Understanding Preferences for Transportation Infrastructure Investment: A Case Study of California’s High-Speed Rail Project

Research Team: Cecile Gaubert (lead), Pablo Fajgelbaum, Edouard Schaal, and Eduardo Morales

UC Campus(es): UC Berkeley, UCLA

Problem Statement: Transportation infrastructure projects–including the California High-Speed Rail project–often spark public debates that stem from a mix of economic and ideological factors. On the economic side, transportation investments tend to benefit some regions or groups while neglecting or negatively impacting others. Ideologically and politically, public views and policymaker decisions are shaped by preferences for collective goods, environmental concerns, and/or political affiliations.
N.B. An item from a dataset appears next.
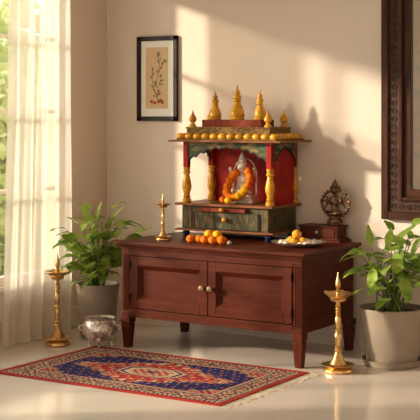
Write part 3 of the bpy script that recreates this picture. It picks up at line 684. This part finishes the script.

Project Description: This project will use the California High Speed Rail (CHSR) project as a case study for analyzing the relative importance of economic versus political/ideological factors in shaping preferences for large transportation projects among voters and policymakers. The researchers will develop a framework for assessing the expected economic outcomes of such projects and use it to gauge public support for different project designs, quantify the economic costs of influencing that support, and understand the distributional impacts of transportation projects across regions. The project has four steps: 1) Create an economic model to assess CHSR benefits across census tracts, considering factors like time and cost savings and their impact on income, land prices, productivity, and jobs; 2) analyze voting data from 2008's Proposition 1A and the model predictions from #1 to understand how votes respond to income gains and political ideology; 3) evaluate the significance of economic versus ideological factors in influencing voter preferences and predict the impact of alternative CHSR designs; and 4) use the CHSR route and political support data to identify station placements influenced by regional factors, voter support, and income maximization.